We all agreed. And then he told us about the time he went to America. He'd had a Cup of Excellence coffee, and he wanted to go get his coffee at a coffee shop. So he went to a shop in Chicago, ordered a cup, and couldn't believe they charged him $11. But that wasn't the thing that got him. He's sitting there, and he looks around the coffee shop, and there's not a single person talking to each other. Every single person in the shop is behind their computer, staring at a screen, not really enjoying coffee. He looked at us and said, "You Americans don't know how to enjoy life. You're just always working, always looking at your computer."

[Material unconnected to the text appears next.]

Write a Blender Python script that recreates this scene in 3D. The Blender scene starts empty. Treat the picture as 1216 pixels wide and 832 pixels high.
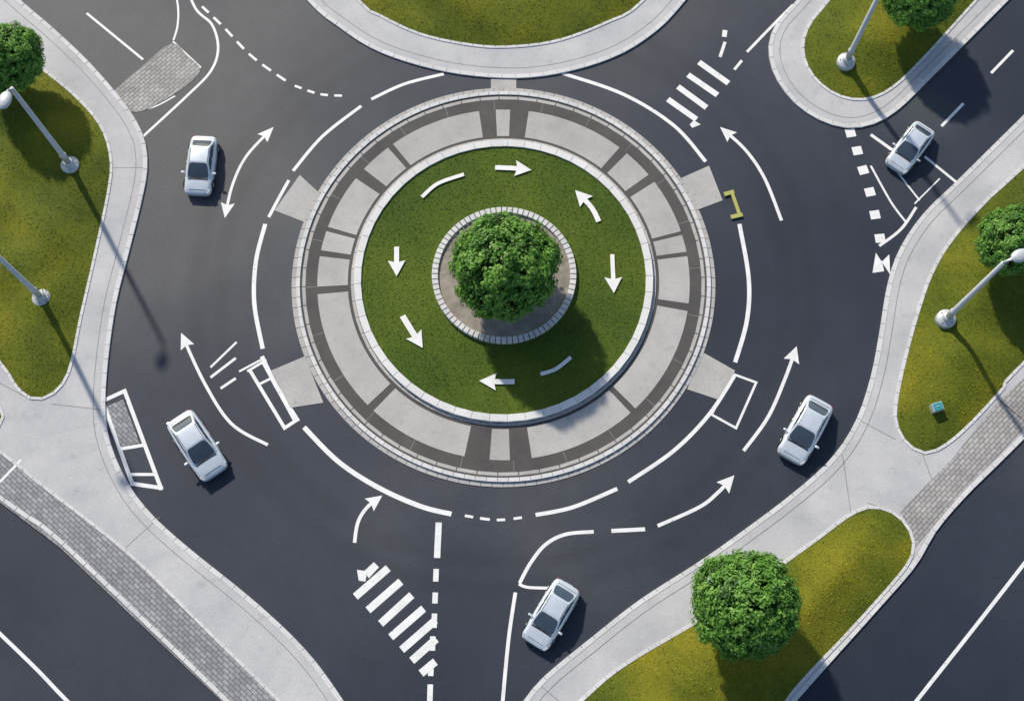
import bpy, bmesh, math, random
import numpy as np
from mathutils import Vector, Matrix
from mathutils.geometry import tessellate_polygon, delaunay_2d_cdt
random.seed(4); rng=np.random.default_rng(7)
S=bpy.context.scene
# ---------------------------------------------------------------- survey
# plan positions are measured on the flat ground and expressed in metres
TILT=math.radians(17.0); F=1518.0; D=95.0
CT,ST=math.cos(TILT),math.sin(TILT); CY,CH=-D*ST,D*CT
def g(px,py,z=0.0):
    u=(px-608)/F; v=(416-py)/F
    dy=v*CT+ST; dz=v*ST-CT
    k=(CH-z)/(-dz)
    return (u*k, CY+dy*k)
def P(pts,z=0.0): return [g(a,b,z) for a,b in pts]
# ---------------------------------------------------------------- materials
def mat(name,rough=0.8,metal=0.0):
    m=bpy.data.materials.new(name); m.use_nodes=True
    b=m.node_tree.nodes["Principled BSDF"]
    b.inputs["Roughness"].default_value=rough; b.inputs["Metallic"].default_value=metal
    return m,m.node_tree,b
def N(nt,t,**k):
    n=nt.nodes.new(t)
    for a,b in k.items():
        if a in n.inputs: n.inputs[a].default_value=b
        else: setattr(n,a,b)
    return n
def noise(nt,co,scale,detail=4,rough=.6):
    n=N(nt,"ShaderNodeTexNoise"); n.inputs["Scale"].default_value=scale
    n.inputs["Detail"].default_value=detail; n.inputs["Roughness"].default_value=rough
    nt.links.new(co,n.inputs["Vector"]); return n.outputs["Fac"]
def ramp(nt,fac,stops):
    r=N(nt,"ShaderNodeValToRGB"); e=r.color_ramp.elements
    while len(e)<len(stops): e.new(0.5)
    for i,(p,c) in enumerate(stops):
        e[i].position=p; e[i].color=(c[0],c[1],c[2],1) if hasattr(c,'__len__') else (c,c,c,1)
    nt.links.new(fac,r.inputs["Fac"]); return r.outputs["Color"]
def mix(nt,a,b,fac,mode='MIX'):
    m=N(nt,"ShaderNodeMix"); m.data_type='RGBA'; m.blend_type=mode
    for s,i in ((fac,0),(a,6),(b,7)):
        if hasattr(s,'links'): nt.links.new(s,m.inputs[i])
        elif i==0: m.inputs[0].default_value=s
        else: m.inputs[i].default_value=(s[0],s[1],s[2],1)
    return m.outputs[2]
def objco(nt):
    return N(nt,"ShaderNodeTexCoord").outputs["Object"]
def bump(nt,b,h,strength=.3,dist=.02):
    n=N(nt,"ShaderNodeBump"); n.inputs["Strength"].default_value=strength; n.inputs["Distance"].default_value=dist
    nt.links.new(h,n.inputs["Height"]); nt.links.new(n.outputs["Normal"],b.inputs["Normal"])
def tint(nt):
    a=N(nt,"ShaderNodeAttribute"); a.attribute_name="tint"; return a.outputs["Fac"]
def shade_trend(nt,co,scale,det,gx,gy):
    # noise plus a linear trend: broad soft shade painted into the colour, lighter north-west
    f=noise(nt,co,scale,det,.5)
    d=N(nt,"ShaderNodeVectorMath"); d.operation='DOT_PRODUCT'; d.inputs[1].default_value=(gx,gy,0); nt.links.new(co,d.inputs[0])
    a=N(nt,"ShaderNodeMath"); a.operation='ADD'; nt.links.new(f,a.inputs[0]); nt.links.new(d.outputs["Value"],a.inputs[1]); a.use_clamp=True
    return a.outputs[0]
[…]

And honestly, he's right. That's one of the reasons I left my IT job and went full time into coffee. My favorite days are when I walk into the shop in the afternoon and everyone's sitting at tables talking to each other and laughing and enjoying life, not when everyone's behind their computers.

Arnulfo's Farm

Arnulfo farms Finca El Faldón and Finca Primavera with his son Diego and his brother Luis Felipe, up in the hills near the town of San Agustín in Huila at about 1,840 meters. He's a member of Asociación Los Naranjos, a group of coffee-producing families in the area who have been working together for years to improve their quality. When Arnulfo won the Colombia Cup of Excellence in 2011, his neighbors in Los Naranjos came to him for advice, and he was happy to help.

Why Arnulfo

This is what we mean when we say direct trade isn't just a label for us. It's not a marketing term on a bag. It's sitting on Arnulfo's porch eating lunch his family made, watching a storm roll in, and hearing the story behind the coffee we're about to put on our shelves. It's eating oranges off his trees and walking his fields and understanding why a variety blend that started as a mistake is actually the best thing he produces. We source Arnulfo's coffee through our partnership with Cafe Imports, and we're looking forward to working with the Leguizamo family for a long time.